Question 4: Tell us something about your process. What challenges do you face? What helps you the most?


With my walking companion
Process, in the strict definition of the word is not my strong point. I am quite haphazard and tend to need uninterrupted space to focus. However, I am also very good at allowing myself to be distracted easily (I think it is called procrastination – although Ted Dekker wrote a great article on the importance of procrastination in the writing process, which I actually think has more truth to it than I have realised: time to ruminate!). Walking my dog and gardening work very well as my muse.
When I go somewhere different specifically to write, such as the local library, where there are people and activity I don’t have to engage with, I am much more focussed (even though my writing space at home is idyllic). More recently, a friend has offered her prayer room as a space for me, which has been very productive – none of the “at home” distractions. I have realised that, as an extrovert, the energy I gain from just being around people is helpful, even (or maybe especially) when I don’t know them.

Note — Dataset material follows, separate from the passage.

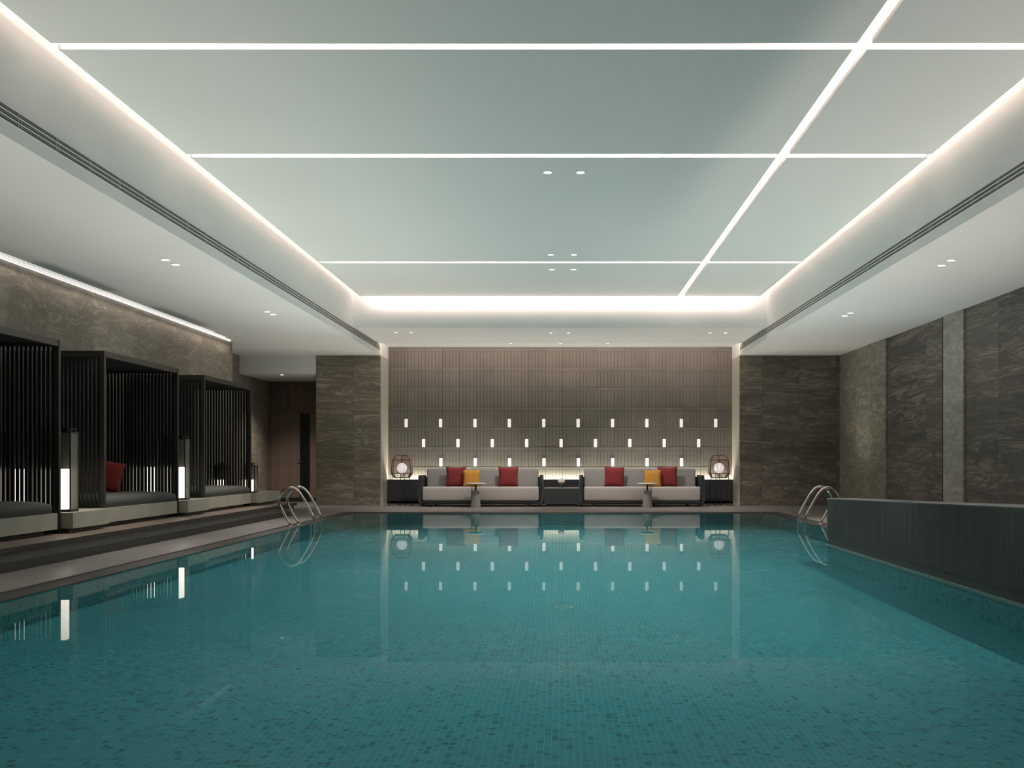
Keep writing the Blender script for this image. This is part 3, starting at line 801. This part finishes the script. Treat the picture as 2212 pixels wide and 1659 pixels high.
# side tables
def make_table(label):
    t = thing('side_table', label, 'table', (0, 0, 0), 0, 'round side tables before the sofas')
    bm = bmesh.new(); add_lathe(bm, [(0, 0), (.118, 0), (.120, .008), (.080, .385), (.072, .392), (0, .392)]); obj('cone_base', bm, M['concrete'], t, False)
    bm = bmesh.new(); add_lathe(bm, [(.0, .39), (.022, .39), (.022, .54), (.0, .54)], n=20); obj('column', bm, M['sofa_frame'], t)
    bm = bmesh.new(); add_lathe(bm, [(0, .53), (.14, .53), (.15, .545), (.0, .545)]); obj('support_plate', bm, M['sofa_frame'], t)
    bm = bmesh.new(); add_lathe(bm, [(0, .545), (.225, .545), (.24, .553), (.24, .565), (.235, .57), (0, .57)], n=48); obj('tabletop', bm, M['tabletop'], t)
    return t
tb = make_table('round side table with a cone base before the left sofa'); tb.location = (-1.985, 23.45, FZ)
dup(tb, (2.005, 23.45, FZ), label='round side table with a cone base before the right sofa')

# cabinet and vase
cb = thing('side_cabinet', 'low charcoal cabinet between the two sofas', 'cabinet', (.02, 23.90, FZ))
obj('body', box((-.42, 0, .06), (.42, .9, .415)), M['wainscot'], cb)
obj('top', box((-.423, -.005, .415), (.423, .905, .438)), simple('cabinet_top', (.10, .105, .10), .3), cb)
obj('plinth', box((-.37, .05, 0), (.37, .86, .06)), M['black'], cb)
vs_ = thing('flower_vase', 'small glass bowl of pale pink flowers on the charcoal cabinet', 'vase', (.005, 24.25, FZ+.438))
bm = bmesh.new(); add_lathe(bm, [(0, 0), (.05, 0), (.066, .02), (.074, .055), (.070, .09), (.066, .09), (.069, .055), (.06, .02), (0, .008)], n=28)
obj('glass_bowl', bm, M['glass'], vs_, True)
bm = bmesh.new()
for k in range(14):
    a = k*2.4; r = .012+.003*k
    add_tube(bm, [(r*.5*math.cos(a), r*.5*math.sin(a), .012), (r*math.cos(a), r*math.sin(a), .10)], .004, 5)
for k in range(8):
    a = k*PI/4; bm2 = bmesh.ops.create_icosphere(bm, subdivisions=1, radius=.02, matrix=Matrix.Translation((.062*math.cos(a), .062*math.sin(a), .088)) @ Matrix.Diagonal((1, 1, .4, 1)))
obj('stems', bm, M['leaf'], vs_)
bm = bmesh.new()
for k in range(70):
    z = 1-2*(k+.5)/70; a = k*2.39996
    if z < -.45: continue
    r = math.sqrt(1-z*z)
    bmesh.ops.create_icosphere(bm, subdivisions=1, radius=.020+random.random()*.006, matrix=Matrix.Translation((.068*r*math.cos(a), .068*r*math.sin(a), .155+.062*z)))
bmesh.ops.create_icosphere(bm, subdivisions=2, radius=.06, matrix=Matrix.Translation((0, 0, .15)))
obj('flowers', bm, M['petal'], vs_, True)

# woven floor lanterns
def make_lantern(label):
    t = thing('woven_floor_lantern', label, 'floor lamp', (0, 0, 0), 0, 'woven floor lanterns flanking the sofas')
    tiers = [(.125, 1.215), (.205, 1.11), (.235, .785), (.165, .675)]   # half width, z
    def ring(hw, z): return [Vector((sx*hw, sy*hw, z)) for sx, sy in ((-1, -1), (1, -1), (1, 1), (-1, 1))]
    R_ = [ring(*q) for q in tiers]
    bm = bmesh.new()
    for r in R_:
        for k in range(4): add_tube(bm, [r[k], r[(k+1) % 4]], .011, 6)
    for a, b_ in zip(R_, R_[1:]):
        for k in range(4): add_tube(bm, [a[k], b_[k]], .011, 6)
    for sy in (-1, 1):
        add_tube(bm, [(0, sy*.125, 1.215), (0, sy*.205, 1.11)], .006, 6); add_tube(bm, [(0, sy*.235, .785), (0, sy*.165, .675)], .006, 6)
    obj('cage_frame', bm, M['copper'], t)
    for (a, b_, nm_) in ((R_[0], R_[1], 'cord_weave'), (R_[1], R_[2], 'cord_weave'), (R_[2], R_[3], 'cord_weave')):
        bm = bmesh.new()
        for k in range(4):
            k2 = (k+1) % 4; n = 24
            for i in range(n):
                f = (i+.5)/n
                p = a[k].lerp(a[k2], f); q = b_[k].lerp(b_[k2], f+random.uniform(-.012, .012))
                add_tube(bm, [p, q], .0032, 4, False)
        obj(nm_, bm, M['cord'], t)
    for (x0, y0, x1, y1) in ((-.20, -.20, -.27, -.27), (.20, -.20, .27, -.27), (-.05, .22, -.075, .13), (.03, .22, .065, .13)):
        bm = bmesh.new(); add_tube(bm, [(x0, y0, .80), (x1, y1, .012)], .0095, 8); add_tube(bm, [(x1, y1, 0), (x1, y1, .03)], .014, 8)
        obj('leg', bm, M['black'], t)
    g = obj('globe', bmesh.new(), None, t)
    bm = bmesh.new(); bmesh.ops.create_uvsphere(bm, u_segments=28, v_segments=16, radius=.125)
    bm.to_mesh(g.data); bm.free(); g.data.materials.append(M['globe']); g.location = (0, 0, .91)
    for p in g.data.polygons: p.use_smooth = True
    bm = bmesh.new(); add_tube(bm, [(0, 0, 1.215), (0, 0, 1.03)], .018, 10)
    add_tube(bm, [(-.125, 0, 1.213), (.125, 0, 1.213)], .005, 6)
    obj('lamp_holder', bm, M['copper'], t)
    return t
fl = make_lantern('woven cage floor lantern at the left end of the rear recess'); fl.location = (-3.865, 24.52, FZ); fl.rotation_euler = (0, 0, .04)
dup(fl, (3.835, 24.52, FZ), -.06, label='woven cage floor lantern at the right end of the rear recess')

# pool ladders
def make_ladder(sgn, label):
    t = thing('pool_ladder', label, 'pool ladder', (sgn*4.155, 0, 0), 0, 'steel pool ladders')
    prof = [(0, -.20), (0, .0), (0, .14), (.02, .20), (.085, .33), (.165, .47), (.235, .575), (.30, .635), (.375, .655), (.455, .63), (.53, .565), (.575, .47), (.57, .40), (.54, .31), (.45, .14), (.405, .06), (.395, .0)]
    for y in (0, .505):
        pts = smooth_path([(sgn*a, y, z) for a, z in prof], 5)
        bm = bmesh.new(); add_tube(bm, pts, .0205, 14)
        r = obj('rail', bm, M['chrome'], t, True)
        bm = bmesh.new(); add_lathe(bm, [(.0, .004), (.055, .004), (.05, .012), (.028, .02), (0, .02)], (sgn*.395, y, 0), 24)
        obj('anchor_flange', bm, M['chrome'], t, True)
    for z in (-.08, -.19):
        bm = rbox((-.04, .0, z-.012), (.04, .505, z+.012), .006, 2)
        obj('tread', bm, M['chrome'], t)
    return t
l1 = make_ladder(-1, 'stainless steel ladder rails on the left pool edge'); l1.location = (-4.155, 16.93, 0)
l2 = make_ladder(1, 'stainless steel ladder rails on the right pool edge, partly behind the parapet'); l2.location = (4.155, 17.13, 0)

# small floor fitting in the pool
dr = bmesh.new(); add_lathe(dr, [(.07, .001), (.07, .004), (.078, .004), (.078, .001)], n=40)
o = obj('drain_ring', dr, M['tabletop']); o.location = (.03, 9.2, ZB); tag(o, 'small pale ring fitting on the pool floor', 'drain')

Question 5: What is your favourite Writing Craft Book and why? 


Confession time – I haven’t read any books on writing, other than the APA Style Guide, which was part of my compulsory reading when I studied psychology some twenty years ago. Occasionally I have read blogs and picked up helpful bits of advice in places such as CWD. Alongside that, Google is my go-to for finding that “just right” word or quote. My writing was honed and developed by necessity over a three year period of writing a weekly piece for my church newsletter. It taught me how to be succinct and to identify what was essential, as I had to be able to get the message across in less than 500 words. 

Question 6: If you were to give a shout-out to a CWD author, writer, editor or illustrator – who would they be?


The first person who springs to mind is Anusha Atukorala. She is always such an encourager and so filled with positivity, both within her own writing and in her personal responses to me. Her gentle manner and kind words make me feel as though I am adding value, which, as we all know too well, is not something we necessarily get much affirmation in when writing. I really do appreciate all those who take time out to encourage and give me input in this group. The instantaneous acceptance has been such a balm to me.

Question 7: What are your writing goals for the coming year? How will you achieve them?


A sample of the ever changing view from my desk
I really want to get my book finished and published in the next few months. I have been invited to speak at a healing conference in the US in May, which is a great incentive to have it ready to sell there. Some strong discipline in writing and in biting the bullet and preparing my manuscript to send out to some beta readers is an important (but scary!) step. Setting aside writing time and not allowing the needs of others to get in the way is a challenge I continue to grapple with.
An online “Planning for 2020” activity I have just completed has landed me with a commitment to finish the first draft of my book in the next thirty days, though, so I fully realise the only way this will happen is to set aside a day a week (at least) to write, and to make it an unbreakable appointment. If writing this book is not my top priority, it just doesn’t happen!

Question 8: How does your faith impact and shape your writing?


As my previous answers probably reveal, my faith is integral to my writing. It very much directs the course and substance. Early on in my writing, I was sharing material that was extremely sensitive to my journey, but it was amazing how God gave me words so that I didn’t feel too exposed while remaining transparent and honest. My writing also shapes my own faith, as it makes me dig deep and reassess what I really believe. I am learning the value and importance for me to be deliberate in praying and asking Holy Spirit for the words before I start, which I find makes a huge difference and makes the process easier.